Amima Sola

‘We were the Leopards and the Lions; those who’ll take our place will be little jackals and hyenas…’

‘The Leopard’ Giuseppe di Lampedusa.

 

‘His mind,… at one moment, as he was passing through a long gallery where a numerous colony of these creatures had gathered on the central pouf, got into a kind of hallucination; he felt like a keeper in a zoo looking after some hundred female monkeys; any moment he expected to see them clamber up the chandeliers and hang there by their tails, swinging to and fro, showing off their behinds and loosing a stream of nuts, shrieks and grins at pacific visitors below.’

‘The Leopard’ Giuseppe di Lampedusa.

 

‘We must, however, acknowledge, as it seems to me, that man with all his noble qualities… still bears in his bodily frame the indelible stamp of his lowly origin.’

Charles Darwin ‘The Descent of Man’ From ‘The Human Species’ A. Barnett.

 

This series of paintings infiltrated my studio practice persistently throughout 1993-4. The work had an immediate origin in the chromatic investigations of colour blindness and the monkey from ‘La Grande Jatte’ as described in the September1993 statement.

 The figure on all fours has a pedigree in my peripheral interests.
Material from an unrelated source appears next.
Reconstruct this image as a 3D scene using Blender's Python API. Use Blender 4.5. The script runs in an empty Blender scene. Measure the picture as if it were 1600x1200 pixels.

I had in 1980 made a life sized, two panelled, sectional drawing from the human figure of a man in identical posture. This image was derived from the anatomical drawings of George Stubbs and to a lesser degree Eadward Muybridges/Francis Bacons’ Paralytic Child on all Fours’.

The return of this image to my painting grew absolutely and unequivocally out of anger, paranoia and a profound loss of confidence in my self, my fellows and human worthiness as a bearer of any implied nobility.

 This is a not unlikely déjà vu since the ‘monkey man’ represented the first stage in my juvenile loss of spiritual innocence.